I spent Opening Day last year in Houston watching the Astros and the Marlins. Today, I was on my couch watching TBS, taking in the Braves against the Phillies. Even though I had to go to class as the game stretched into extra innings, it was worth not reading one of the chapters I was assigned, especially since we won't even talk about that chapter until next week. Seriously. Which made the game all the more enjoyable.

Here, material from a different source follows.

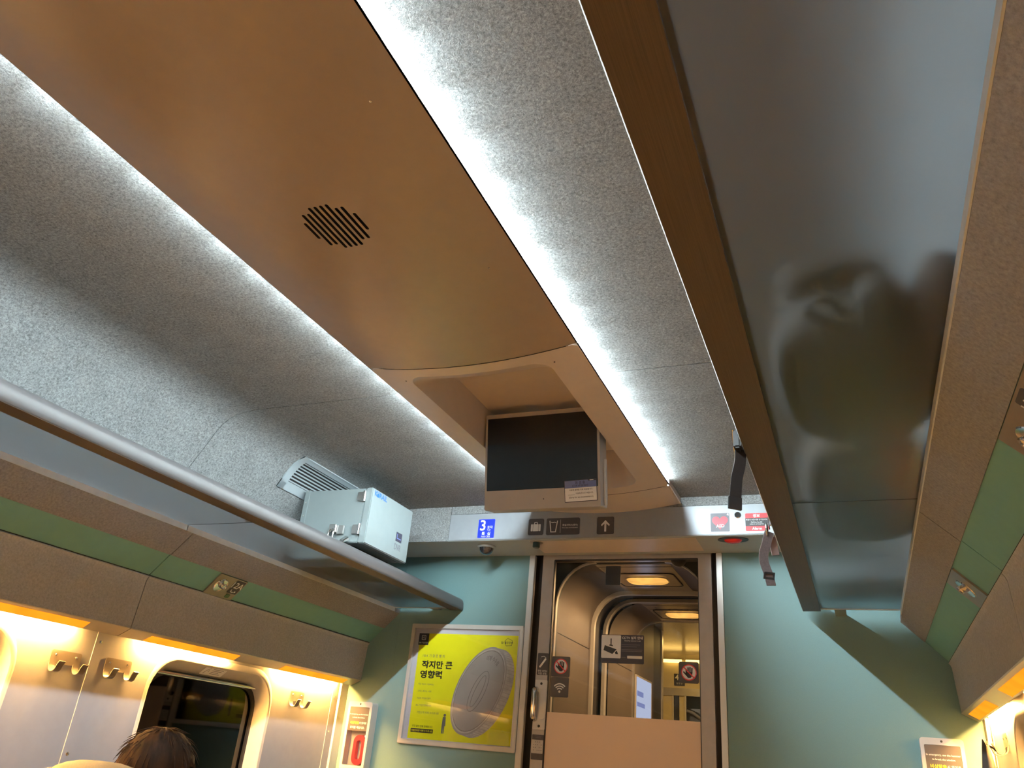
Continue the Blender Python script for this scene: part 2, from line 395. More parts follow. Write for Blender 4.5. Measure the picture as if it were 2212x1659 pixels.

If Francouer can take a couple of pitches each at bat, if Kelly Johnson can feel confident at second, if Thorman and Langerhans can hit around .280, if Chucky James and Mark Redman can throw 6-7 innings consistently, if Chipper and Andruw have seasons like three years ago, if McCann keeps hitting like he did today, and if the bullpen can replicate their effort from this afternoon, the Braves will have a good year and return to their domination of the NL East. Hopefully the World Series will follow. But, whether good or bad, I'll have the chance to watch them a little more consistently than I did when I was in Texas since their games are televised more frequently around here. So, in regards to hoping, here goes nothing...

Monday, April 02, 2007

More thoughts on surrender

When asking and seeking God for things only from him, it's a good idea to trust that what he gives is exactly what we need. This seems to be another idea or concept I recognize in my head but fail to carry-out in my life. Knowing that God is the giver of all good things, I usually figure that what he's going to give me is something is from that bag of treats, whether comfort, joy, strength, confidence, a date, friendships, among other things. And sometimes, even patience. So I jump ahead of him and do a mental inventory of my current needs, hypothesizing what's coming my way. What I find is the desperate, true need to surrender this jump and eliminate the guessing because whatever I consider ends up holding me captive.

Captive -- and bound away from the freedom Christ is mercifully offering and extending. The idea of surrender keeps clawing at me, pointing me to the freedom I crave but don't know how to accept. In shedding our pasts, our sins, our defeats, and whatever victories we would dare mention as our own, we, like Paul, reach for knowing Jesus, and the power of his suffering, and to become like him in his death. For there, in the grave of self, lies the hope of freedom. When we are no more and he is all that's left...freedom appears and thrives.

What I'm trying to do here is to get you to relax, to not be so preoccupied with getting, so you can respond to God's giving.

-- from Matthew 6:30-33, The Message

That's what I'm going for, to be prepared to respond to God's giving. I think that speaks to what Lent is about. I think that's helping find a way to flesh out surrender in my life.

Relax in my circumstances. Trust in his presence. Rest in his provision. Respond in faith and obedience. May our surrender bring glory to his kingdom.